10.  Decorate each shape in a different way.  When they are finished, leave in a cool place to set, but do not refrigerate as this will spoil the shiny appearance of the chocolate.  Suggestions include:

a)  Make an Icing Glaze: mix together 1tbsp lightly beaten egg white and 1tbsp lemon juice with enough sifted icing sugar until you have a mixture which is like thin cream and thinly coats the back of a spoon.  Use this to cover the biscuits, tapping the wire tray as in a) to evenly distribute the glaze.  This lemony glaze is a lovely complement for the ginger flavour as well as being very traditional.

b)  Melt dark chocolate in a dish over a pan of boiling water (or very carefully in the microwave) and coat the biscuits.  Do this on a metal rack over a tray.  Tapping the tray slightly will help the chocolate run evenly over the biscuit.  Add a decoration of chocolate sprinkles while still wet.

c)  As a) but melt a little white chocolate in the same way in a separate bowl. Once the first dark coat is dry, pipe a decoration of white chocolate stripes or carefully drizzle with chocolate. (This could be reversed with dark stripes on a white coating for those who like white chocolate.)

d)  As a) using dark chocolate and a dusting of sifted icing sugar while still slightly wet.

e) As a) using white chocolate and a dusting of cocoa powder while still slightly wet.

f) A thin layer of marzipan under a coating of chocolate.  Other decoration if you wish.


White Lebkuchen

As mentioned above, there is another type of Lebkuchen made with ground almonds and decorated with candied peel.  I plan to try this recipe for White Lebkuchen from the Good Food Channel website another year.
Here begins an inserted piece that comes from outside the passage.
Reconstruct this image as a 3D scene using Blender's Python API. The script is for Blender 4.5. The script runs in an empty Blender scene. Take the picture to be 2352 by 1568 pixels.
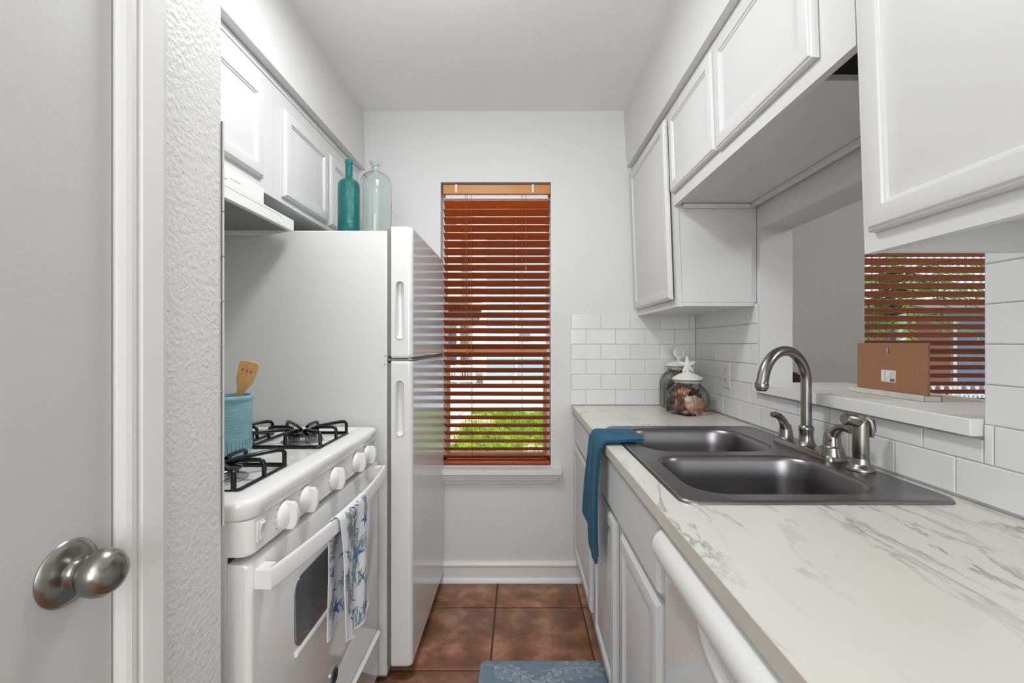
import bpy, bmesh, math, random
from mathutils import Vector, Matrix
random.seed(7)
S = bpy.context.scene
COL = S.collection
PI = math.pi

# ---------------------------------------------------------------- camera, world, lights, exposure
FPX = 1034.0
cam_d = bpy.data.cameras.new('camera'); cam = bpy.data.objects.new('camera', cam_d); COL.objects.link(cam)
cam.location = (0, 0, 1.236); cam.rotation_euler = (PI/2, 0, 0)
cam_d.sensor_fit = 'HORIZONTAL'; cam_d.sensor_width = 36; cam_d.lens = FPX*36/2352
cam_d.shift_x = -16/2352; cam_d.shift_y = 4/2352
cam_d.clip_start = 0.02; cam_d.clip_end = 200
S.camera = cam

W = bpy.data.worlds.new('sky'); S.world = W; W.use_nodes = True
bg = W.node_tree.nodes['Background']
bg.inputs[0].default_value = (0.80, 0.90, 1.0, 1); bg.inputs[1].default_value = 1.7

def light(name, kind, loc, energy, color=(1, 1, 1), **k):
    d = bpy.data.lights.new(name, kind); o = bpy.data.objects.new(name, d); COL.objects.link(o)
    o.location = loc; d.energy = energy; d.color = color
    for a, b in k.items():
        if a == 'rot': o.rotation_euler = b
        else: setattr(d, a, b)
    return o
light('ceiling_lamp', 'AREA', (-0.24, 1.20, 2.40), 10.0, (0.975, 0.99, 1.0), shape='DISK', size=.26)
light('ceiling_lamp_glow', 'POINT', (-0.24, 1.20, 2.27), 2.8, (0.975, 0.99, 1.0), shadow_soft_size=0.12)
light('hall_fill', 'AREA', (-0.1, -2.2, 1.5), 30, (0.955, 0.982, 1.0), shape='RECTANGLE', size=1.7, size_y=1.3, rot=(math.radians(92), 0, 0))  # unseen soft fill added behind the camera, stands for no actual lamp
light('ceiling_bounce_fill', 'AREA', (0.0, -1.7, 1.3), 37, (0.96, 0.985, 1.0), shape='DISK', size=.6, rot=(math.radians(180), 0, 0))  # added upward fill that brightens the ceiling by bounce, no fixture behind it
light('dining_fill', 'POINT', (2.4, 0.2, 2.2), 26, (0.98, 0.99, 1), shadow_soft_size=0.2)  # unseen fill added to brighten the dining side and its blind
light('sun', 'SUN', (0, 0, 10), 2.6, (1, 0.96, 0.9), angle=0.02, rot=(math.radians(38), 0, math.radians(28)))
vs = S.view_settings; vs.view_transform = 'Standard'; vs.look = 'None'; vs.gamma = 1; vs.exposure = 0.17
vs.use_curve_mapping = False
S.cycles.use_denoising = True
S.cycles.max_bounces = 14; S.cycles.diffuse_bounces = 6; S.cycles.glossy_bounces = 6
S.cycles.transmission_bounces = 12; S.cycles.transparent_max_bounces = 24
S.cycles.sample_clamp_indirect = 6

# ---------------------------------------------------------------- materials
def lin(c): return tuple((x/12.92 if x <= .04045 else ((x+.055)/1.055)**2.4) for x in [v/255 for v in c])
def mat(name, rgb, rough=.5, metal=0, bump=None, var=None, **k):
    """rgb in 0-255 sRGB. bump=(scale, distance[, stretch]); var=(scale, amount)"""
    m = bpy.data.materials.new(name); m.use_nodes = True
    nt = m.node_tree; b = nt.nodes['Principled BSDF']
    c = lin(rgb); b.inputs['Base Color'].default_value = (*c, 1)
    b.inputs['Roughness'].default_value = rough; b.inputs['Metallic'].default_value = metal
    for a, v in k.items(): b.inputs[a.replace('_', ' ')].default_value = v
    if bump or var:
        tc = nt.nodes.new('ShaderNodeTexCoord')
    if var:
        n = nt.nodes.new('ShaderNodeTexNoise'); n.inputs['Scale'].default_value = var[0]; n.inputs['Detail'].default_value = 5
        nt.links.new(tc.outputs['Object'], n.inputs['Vector'])
        r = nt.nodes.new('ShaderNodeValToRGB'); a = var[1]
        r.color_ramp.elements[0].position = .3; r.color_ramp.elements[1].position = .7
        r.color_ramp.elements[0].color = (*[x*(1-a) for x in c], 1)
        r.color_ramp.elements[1].color = (*[min(1, x*(1+a)) for x in c], 1)
        nt.links.new(n.outputs[0], r.inputs[0]); nt.links.new(r.outputs[0], b.inputs['Base Color'])
    if bump:
        n = nt.nodes.new('ShaderNodeTexNoise'); n.inputs['Scale'].default_value = bump[0]; n.inputs['Detail'].default_value = 3
        mp = nt.nodes.new('ShaderNodeMapping')
        if len(bump) > 2: mp.inputs['Scale'].default_value = bump[2]
        nt.links.new(tc.outputs['Object'], mp.inputs[0]); nt.links.new(mp.outputs[0], n.inputs['Vector'])
        bp = nt.nodes.new('ShaderNodeBump'); bp.inputs['Distance'].default_value = bump[1]; bp.inputs['Strength'].default_value = 1
        nt.links.new(n.outputs[0], bp.inputs['Height']); nt.links.new(bp.outputs[0], b.inputs['Normal'])
    return m
M = {}
M['wall'] = mat('wall_paint', (216, 216, 216), .6, bump=(55, .0012))
M['wall_rough'] = mat('orange_peel_wall_paint', (224, 224, 222), .45, bump=(125, .0022))
M['ceil'] = mat('ceiling_paint', (236, 236, 235), .8, bump=(40, .001))
M['cab'] = mat('cabinet_paint', (213, 213, 213), .36, bump=(30, .0002))
M['cab_in'] = mat('cabinet_inside', (190, 188, 182), .7)
M['trim'] = mat('trim_paint', (224, 224, 222), .35, bump=(25, .0002))
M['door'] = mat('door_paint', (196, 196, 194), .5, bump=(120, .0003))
M['tile'] = mat('glazed_tile', (222, 223, 222), .12, bump=(14, .0006))
M['grout'] = mat('grout', (205, 205, 203), .8)
M['enamel'] = mat('white_enamel', (232, 232, 230), .12, Coat_Weight=.4)
M['enamel_soft'] = mat('white_appliance_plastic', (232, 232, 230), .28)
M['fridge'] = mat('pebbled_fridge_white', (222, 222, 220), .09, bump=(300, .00010))
M['fridge_side'] = mat('fridge_side_white', (216, 216, 214), .4, bump=(420, .00012))
M['gasket'] = mat('grey_gasket', (120, 120, 118), .6)
M['dark'] = mat('dark_gap', (25, 24, 23), .8)
M['nickel'] = mat('brushed_nickel', (150, 147, 142), .25, 1)
M['steel'] = mat('brushed_steel', (138, 136, 138), .3, 1, bump=(60, .00012, (1, 30, 1)))
M['chrome'] = mat('chrome', (200, 200, 200), .1, 1)
M['castiron'] = mat('black_enamel_grate', (14, 14, 18), .15)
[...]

Thick Chocolate Fruit & Nut Lebkuchen

Lebkuchen can also be cut twice as thick (making half as many finished biscuits, of course) giving a softer more chewy biscuit/cake.  These thick Lebkuchen are covered with a coating of dark chocolate as in a) above and then decorated with glace cherries, almonds and walnuts. 

These are both something to try another time and I will make a separate post if they are successful.